From the time I was very young I always marveled at those who could do things without much concern that I would have felt very guilty about. I guess I always knew on a subconscious level that the person probably didn't really feel guilt, but I never really could understand how the person didn't feel guilty. Didn't that person feel that their actions had consequences? Is this something that I was taught that others were not?

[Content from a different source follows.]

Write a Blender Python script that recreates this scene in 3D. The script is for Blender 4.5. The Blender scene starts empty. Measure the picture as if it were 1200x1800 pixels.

I think what concerns me the most is that I don't want to condemn my (long in the) future kids to having to deal with serious guilt issues, but at the same time I know my strong conscience kept me out of things that caused others to stumble. A parent must instill a sense of guilt in his or her child for the child to properly develop, I am sure, but how to strike the right balance. If I screwed that up, I'd feel so guilty.

2 comments:

Dash said...

For what its worth, I have a very underdeveloped sense of guilt. My guess it that it might be even more problematic.

T said...

I had a sense of fear...not the same as guilt. Guilt assumes that what you are doing is wrong. Fear assumes that's it's probably okay, but you'll get KILLED if you do it!

The only time I really experienced guilt was when I knew what I did was wrong ie....lying. When I did this part of me took pride in getting my parents who "knew me better then I knew myself" didn't know I was lying and part of me felt bad because I knew it was a sin. I guess that's a healthy guilt!?